I hope you’re reading these words on Sunday morning. I hope your paper was delivered on time. But recently, we’re been struggling with consistent delivery.

It pains me to write those words. We’re disappointing many of our home-delivery subscribers. We aren’t living up to our on-time delivery promise – a paper at your home by 6 a.m. Monday through Saturday and by 7:30 a.m. on Sundays – and it’s incredibly frustrating to us. We take pride in providing exceptional journalism as well as exceptional customer service, and we’re falling down on the latter part.

Lisa DeSisto

 

It’s essentially a labor problem. We are experiencing the most acute shortage of newspaper carriers we can recall. The unemployment rate in Maine is at its lowest since 1957. Employers across the state – especially in southern Maine – are having trouble finding workers. The pain we are experiencing in trying to fill open positions is no different from what other companies are feeling. But our challenge has become obvious to many of our customers.

CHALLENGES

Many forces are working against the newspaper business these days – readers consuming news for free on the internet, the new tariff on Canadian newsprint driving up the prices that publishers pay for paper, and now this labor shortage, which is hampering our ability to get the paper to every subscriber on time every morning.

Everyone at the Portland Press Herald/Maine Sunday Telegram has been pitching in to deliver papers – from sales reps and reporters to managers and department heads. But there are bumps. A route that takes a seasoned carrier three hours to complete can take a rookie double that time, as we search for streets that GPS apps can’t find, and attempt to jam multiple sections and advertising inserts in those yellow bags. It has been an eye-opening and humbling experience for everyone on our staff who has “thrown a route” for the first time.

Delivering newspapers is not the same job it was 25 years ago, when kids tossed newspapers onto porches from their bicycles after school. Most afternoon papers are gone. To deliver a morning paper these days, you must be at least 18 and own a car, and be willing to work from 2 a.m. to 6 a.m., dodging deer while searching for house numbers in the dark. It is a really hard job. We’ve worked to make it more attractive, by offering signing bonuses and incentives for outstanding service, but we still have 27 open routes from Edgecomb to Kennebunkport.

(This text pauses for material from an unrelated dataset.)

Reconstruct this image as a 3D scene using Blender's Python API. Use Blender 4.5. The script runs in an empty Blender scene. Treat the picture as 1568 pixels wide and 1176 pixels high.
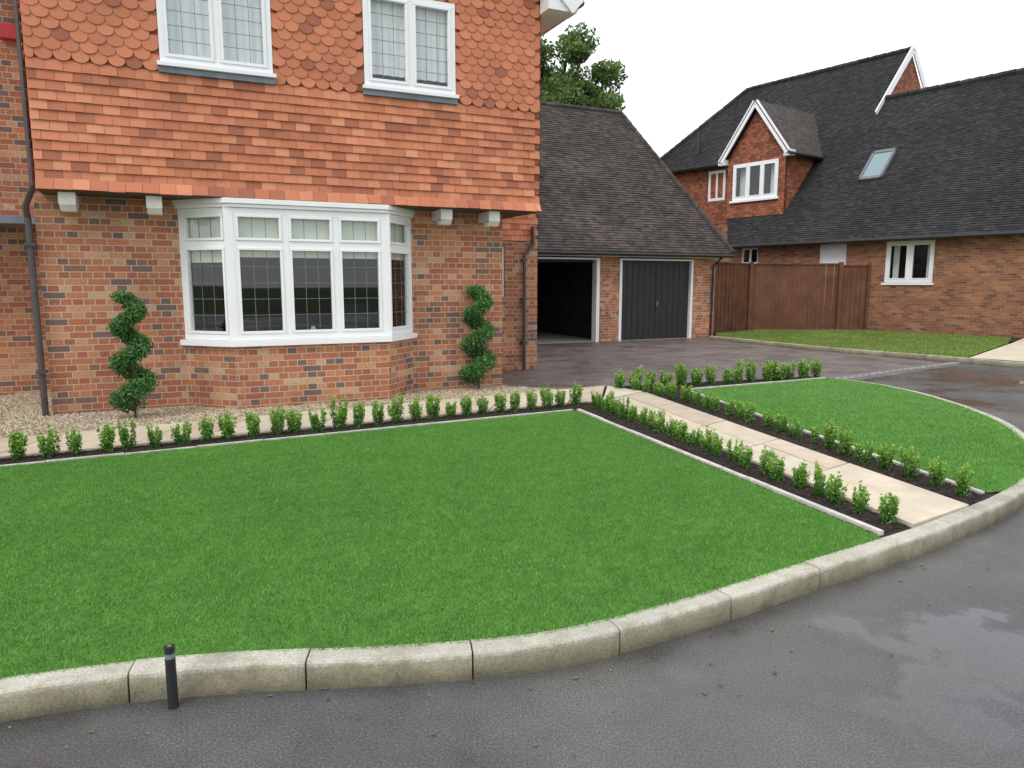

To those of you with fond memories of delivering the Evening Express: Consider coming out of retirement! I’m not joking. Delivering newspapers is a great way to earn extra money, if you don’t mind the early hours. Journalism and marketing students home from college: Put the Press Herald on your resume by delivering it. Teachers off for summer: Deliver papers before the sun rises and still enjoy those beautiful summer days. Retired couples: Rekindle your romance under the stars on a route close to your home. Seriously, if you know anyone who’d be interested in delivering the paper, please call our carrier hotline at 791-6001.

SILVER LINING?

If our delivery crisis has a silver lining, it’s that these problems have reaffirmed our understanding of our relationship with our readers. Many of you have told us that you can’t start your today without your newspaper. And we realize that we let you down enormously when your paper isn’t in the tube at the end of your driveway. It has also deepened our appreciation for our long-term carriers who are masters of their routes and provide exceptional service to our customers.

Naturally we are extending customers’ subscriptions when we miss deliveries. But we know that many of you don’t want a credit – you want your paper. Still, if you experience a disruption in service, please email our circulation team at [email protected] or call customer service at 791-6000.

Our entire staff is distraught over the uneven service we’ve been providing the past few months. We are committed to making it better. We are working around the clock to fill the open routes. We have important stories to tell, and we need to get them to you. We must continue to publish – and deliver – everything from public service journalism to public notices. Our work is vital to the community, and our indefatigable team has the resolve and dedication to take on any challenge we face. As always, thank you for your patience and your support of local journalism.